Portugal surge na lista dos países em que a informação é escassa. Existe apenas uma estimativa para toda a cadeia alimentar, do campo ao garfo, desenvolvida pelo PERDA (Projeto de Estudo e Reflexão do Desperdício Alimentar) em 2012, que apontava para cerca de um milhão de toneladas de alimentos perdidos ou desperdiçados por ano ao longo da cadeia, representando cerca de 97 quilos por habitante/ano, dos quais 31% provêm dos consumidores.
Inquéritos a famílias identificaram que os alimentos que mais se desperdiçam são, por ordem decrescente, os hortícolas, os cereais, as frutas e o leite e produtos lácteos. Tratando-se de um primeiro estudo exploratório era urgente fazer a sua atualização para identificar onde, quanto e porque se desperdiçam alimentos em Portugal.

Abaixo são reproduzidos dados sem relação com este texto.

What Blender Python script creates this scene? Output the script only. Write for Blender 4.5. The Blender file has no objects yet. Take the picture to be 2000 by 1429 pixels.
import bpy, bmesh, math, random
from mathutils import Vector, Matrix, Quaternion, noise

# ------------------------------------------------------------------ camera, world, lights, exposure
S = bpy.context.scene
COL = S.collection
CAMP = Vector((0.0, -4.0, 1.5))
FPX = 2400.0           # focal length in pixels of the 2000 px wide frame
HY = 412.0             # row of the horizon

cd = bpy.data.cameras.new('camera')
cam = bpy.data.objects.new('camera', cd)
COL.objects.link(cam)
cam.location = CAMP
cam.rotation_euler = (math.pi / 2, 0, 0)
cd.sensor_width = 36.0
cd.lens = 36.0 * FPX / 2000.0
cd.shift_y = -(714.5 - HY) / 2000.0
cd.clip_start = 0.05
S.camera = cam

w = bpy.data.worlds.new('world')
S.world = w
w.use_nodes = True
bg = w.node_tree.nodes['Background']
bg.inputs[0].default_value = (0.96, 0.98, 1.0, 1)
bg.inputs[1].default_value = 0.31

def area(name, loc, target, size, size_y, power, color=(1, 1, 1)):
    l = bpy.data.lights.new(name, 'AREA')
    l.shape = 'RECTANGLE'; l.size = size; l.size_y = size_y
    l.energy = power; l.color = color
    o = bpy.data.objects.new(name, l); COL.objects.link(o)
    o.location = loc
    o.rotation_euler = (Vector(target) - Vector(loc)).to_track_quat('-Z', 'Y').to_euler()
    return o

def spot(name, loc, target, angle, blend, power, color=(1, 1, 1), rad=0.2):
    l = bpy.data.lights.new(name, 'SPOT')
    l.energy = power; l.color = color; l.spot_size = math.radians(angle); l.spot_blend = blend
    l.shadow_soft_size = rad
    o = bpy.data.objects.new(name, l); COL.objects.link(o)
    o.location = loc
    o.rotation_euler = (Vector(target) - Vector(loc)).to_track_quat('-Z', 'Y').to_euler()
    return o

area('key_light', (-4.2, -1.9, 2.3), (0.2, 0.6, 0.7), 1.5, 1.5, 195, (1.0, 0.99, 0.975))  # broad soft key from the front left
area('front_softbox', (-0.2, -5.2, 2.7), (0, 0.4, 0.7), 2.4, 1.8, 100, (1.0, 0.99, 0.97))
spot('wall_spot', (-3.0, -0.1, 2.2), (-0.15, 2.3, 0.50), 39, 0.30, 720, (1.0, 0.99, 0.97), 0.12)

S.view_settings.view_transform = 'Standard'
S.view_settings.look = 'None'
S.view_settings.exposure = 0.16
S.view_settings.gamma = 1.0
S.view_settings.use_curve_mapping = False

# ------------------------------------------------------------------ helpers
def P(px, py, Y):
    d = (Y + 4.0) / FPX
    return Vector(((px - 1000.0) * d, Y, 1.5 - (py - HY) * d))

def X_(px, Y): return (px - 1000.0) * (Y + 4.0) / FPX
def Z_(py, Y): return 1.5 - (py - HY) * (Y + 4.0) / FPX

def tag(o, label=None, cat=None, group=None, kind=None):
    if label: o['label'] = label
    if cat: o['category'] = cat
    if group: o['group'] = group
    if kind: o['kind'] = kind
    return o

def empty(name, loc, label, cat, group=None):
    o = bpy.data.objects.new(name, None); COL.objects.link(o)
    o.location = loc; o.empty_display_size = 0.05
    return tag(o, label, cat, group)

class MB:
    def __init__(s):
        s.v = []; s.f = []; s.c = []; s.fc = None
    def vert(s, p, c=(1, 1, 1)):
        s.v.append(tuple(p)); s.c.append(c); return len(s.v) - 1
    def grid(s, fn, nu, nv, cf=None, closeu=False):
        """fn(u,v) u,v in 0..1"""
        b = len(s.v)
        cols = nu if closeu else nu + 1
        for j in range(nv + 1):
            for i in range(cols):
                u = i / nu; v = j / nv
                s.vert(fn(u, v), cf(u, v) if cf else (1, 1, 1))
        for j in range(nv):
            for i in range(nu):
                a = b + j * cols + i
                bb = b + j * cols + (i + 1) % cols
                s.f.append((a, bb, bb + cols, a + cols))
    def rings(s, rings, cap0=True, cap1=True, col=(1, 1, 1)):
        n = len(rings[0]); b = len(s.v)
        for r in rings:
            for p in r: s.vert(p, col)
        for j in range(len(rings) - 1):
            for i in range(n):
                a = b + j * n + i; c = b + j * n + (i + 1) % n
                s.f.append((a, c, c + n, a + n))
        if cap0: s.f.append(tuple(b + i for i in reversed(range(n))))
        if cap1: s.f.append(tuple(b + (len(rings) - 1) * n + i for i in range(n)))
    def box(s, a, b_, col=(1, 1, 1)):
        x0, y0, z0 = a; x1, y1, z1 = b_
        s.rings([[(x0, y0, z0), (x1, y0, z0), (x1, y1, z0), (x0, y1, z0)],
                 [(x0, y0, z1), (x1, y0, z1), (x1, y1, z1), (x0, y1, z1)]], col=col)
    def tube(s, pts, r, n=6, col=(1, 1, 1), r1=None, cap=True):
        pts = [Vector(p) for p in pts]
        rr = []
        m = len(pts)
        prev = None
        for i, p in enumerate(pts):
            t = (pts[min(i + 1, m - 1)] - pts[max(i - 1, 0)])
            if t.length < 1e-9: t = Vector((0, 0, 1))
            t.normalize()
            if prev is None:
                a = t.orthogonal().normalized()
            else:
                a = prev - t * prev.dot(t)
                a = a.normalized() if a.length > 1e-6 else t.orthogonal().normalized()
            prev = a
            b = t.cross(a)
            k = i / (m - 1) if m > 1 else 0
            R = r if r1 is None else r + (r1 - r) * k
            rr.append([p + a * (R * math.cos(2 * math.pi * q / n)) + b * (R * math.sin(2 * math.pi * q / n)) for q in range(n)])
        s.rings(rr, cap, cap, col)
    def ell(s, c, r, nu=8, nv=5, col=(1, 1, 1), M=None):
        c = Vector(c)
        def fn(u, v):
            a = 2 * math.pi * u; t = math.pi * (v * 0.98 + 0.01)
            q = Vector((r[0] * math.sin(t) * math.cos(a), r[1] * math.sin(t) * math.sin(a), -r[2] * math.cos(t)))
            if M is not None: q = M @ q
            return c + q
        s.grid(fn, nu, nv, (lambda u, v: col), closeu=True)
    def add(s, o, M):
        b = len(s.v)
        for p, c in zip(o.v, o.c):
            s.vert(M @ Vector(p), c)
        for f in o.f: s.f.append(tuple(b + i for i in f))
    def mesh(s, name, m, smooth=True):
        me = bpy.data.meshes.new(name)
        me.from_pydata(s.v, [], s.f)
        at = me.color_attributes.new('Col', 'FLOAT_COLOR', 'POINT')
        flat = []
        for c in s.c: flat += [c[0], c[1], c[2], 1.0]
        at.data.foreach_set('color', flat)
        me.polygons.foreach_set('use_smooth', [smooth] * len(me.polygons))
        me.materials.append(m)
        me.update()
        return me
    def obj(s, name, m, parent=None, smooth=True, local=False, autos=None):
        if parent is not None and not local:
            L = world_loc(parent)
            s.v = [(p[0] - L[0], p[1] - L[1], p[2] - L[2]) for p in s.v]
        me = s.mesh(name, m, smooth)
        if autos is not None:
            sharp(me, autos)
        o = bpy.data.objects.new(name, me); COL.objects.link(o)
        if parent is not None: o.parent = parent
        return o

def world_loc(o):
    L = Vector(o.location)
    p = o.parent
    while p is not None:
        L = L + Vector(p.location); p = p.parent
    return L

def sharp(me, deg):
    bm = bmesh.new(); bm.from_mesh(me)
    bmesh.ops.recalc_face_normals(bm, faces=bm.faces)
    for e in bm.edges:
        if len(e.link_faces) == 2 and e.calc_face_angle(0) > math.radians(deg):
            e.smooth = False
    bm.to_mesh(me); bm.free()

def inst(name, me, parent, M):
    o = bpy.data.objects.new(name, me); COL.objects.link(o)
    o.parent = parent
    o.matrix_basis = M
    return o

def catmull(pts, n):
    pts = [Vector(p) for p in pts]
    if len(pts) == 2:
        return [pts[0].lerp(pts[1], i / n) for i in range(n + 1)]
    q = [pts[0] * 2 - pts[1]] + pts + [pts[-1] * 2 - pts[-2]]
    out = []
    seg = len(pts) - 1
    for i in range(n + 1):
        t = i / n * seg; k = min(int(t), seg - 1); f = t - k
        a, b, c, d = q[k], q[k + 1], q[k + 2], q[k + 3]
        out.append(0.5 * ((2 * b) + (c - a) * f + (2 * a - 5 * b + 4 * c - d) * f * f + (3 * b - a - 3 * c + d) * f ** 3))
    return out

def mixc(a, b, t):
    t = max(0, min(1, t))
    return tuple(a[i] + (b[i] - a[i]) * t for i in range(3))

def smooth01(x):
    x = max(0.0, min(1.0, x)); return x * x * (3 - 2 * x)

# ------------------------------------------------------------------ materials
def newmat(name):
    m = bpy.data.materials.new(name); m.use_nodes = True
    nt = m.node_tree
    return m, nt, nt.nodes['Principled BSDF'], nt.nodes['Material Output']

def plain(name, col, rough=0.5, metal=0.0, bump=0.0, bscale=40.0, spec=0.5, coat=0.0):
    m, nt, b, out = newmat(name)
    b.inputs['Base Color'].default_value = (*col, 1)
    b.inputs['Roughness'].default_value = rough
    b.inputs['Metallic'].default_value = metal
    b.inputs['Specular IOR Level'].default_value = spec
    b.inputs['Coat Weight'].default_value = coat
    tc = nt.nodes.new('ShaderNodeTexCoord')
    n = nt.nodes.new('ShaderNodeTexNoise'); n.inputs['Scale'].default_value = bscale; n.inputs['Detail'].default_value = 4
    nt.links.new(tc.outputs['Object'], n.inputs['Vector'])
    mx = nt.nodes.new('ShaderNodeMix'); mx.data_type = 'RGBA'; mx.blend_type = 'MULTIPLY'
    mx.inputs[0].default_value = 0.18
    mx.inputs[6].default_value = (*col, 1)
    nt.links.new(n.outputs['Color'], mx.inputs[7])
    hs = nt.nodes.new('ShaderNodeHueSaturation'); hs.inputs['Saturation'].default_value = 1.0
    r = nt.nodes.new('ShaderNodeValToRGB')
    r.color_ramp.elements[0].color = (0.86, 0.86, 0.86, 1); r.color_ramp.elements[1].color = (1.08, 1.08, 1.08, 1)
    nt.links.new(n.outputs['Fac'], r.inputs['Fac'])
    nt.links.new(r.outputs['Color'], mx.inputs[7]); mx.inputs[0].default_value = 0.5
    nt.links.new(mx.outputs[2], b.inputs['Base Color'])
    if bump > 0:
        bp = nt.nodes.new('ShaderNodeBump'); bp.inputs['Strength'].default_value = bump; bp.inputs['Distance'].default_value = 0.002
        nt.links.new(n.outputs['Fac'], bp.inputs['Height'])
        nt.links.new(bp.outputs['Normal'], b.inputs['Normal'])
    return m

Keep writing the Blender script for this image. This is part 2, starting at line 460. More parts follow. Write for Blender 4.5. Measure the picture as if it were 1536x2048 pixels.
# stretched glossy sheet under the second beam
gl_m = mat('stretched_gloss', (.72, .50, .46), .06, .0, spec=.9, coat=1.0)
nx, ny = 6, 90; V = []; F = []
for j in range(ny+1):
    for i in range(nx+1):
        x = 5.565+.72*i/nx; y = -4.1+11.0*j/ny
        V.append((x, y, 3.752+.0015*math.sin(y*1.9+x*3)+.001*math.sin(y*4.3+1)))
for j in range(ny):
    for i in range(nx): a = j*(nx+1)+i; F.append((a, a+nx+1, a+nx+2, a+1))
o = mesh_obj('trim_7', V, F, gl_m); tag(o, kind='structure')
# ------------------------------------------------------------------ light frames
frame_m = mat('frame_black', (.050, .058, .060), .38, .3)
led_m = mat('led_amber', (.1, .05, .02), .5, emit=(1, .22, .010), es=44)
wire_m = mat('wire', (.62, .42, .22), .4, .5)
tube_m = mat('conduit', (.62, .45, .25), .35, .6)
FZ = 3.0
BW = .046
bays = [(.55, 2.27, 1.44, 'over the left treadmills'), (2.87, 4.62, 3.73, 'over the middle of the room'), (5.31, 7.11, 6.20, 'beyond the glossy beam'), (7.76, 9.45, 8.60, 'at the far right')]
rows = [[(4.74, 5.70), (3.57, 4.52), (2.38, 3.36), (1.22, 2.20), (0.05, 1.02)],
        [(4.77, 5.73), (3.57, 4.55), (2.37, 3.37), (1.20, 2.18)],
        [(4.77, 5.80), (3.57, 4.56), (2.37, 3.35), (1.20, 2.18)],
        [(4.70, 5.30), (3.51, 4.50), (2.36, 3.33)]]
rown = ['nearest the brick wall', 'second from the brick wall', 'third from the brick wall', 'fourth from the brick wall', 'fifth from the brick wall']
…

Esse seria um primeiro passo para a elaboração de campanhas mais eficientes, orientadas para encorajar processos de mudança de comportamentos, exemplificando com as boas práticas que já existem e envolvendo todos na coconstrução de soluções para reduzir o desperdício alimentar, que é também um dos objetivos da Agenda 2030 de Desenvolvimento Sustentável das Nações Unidas.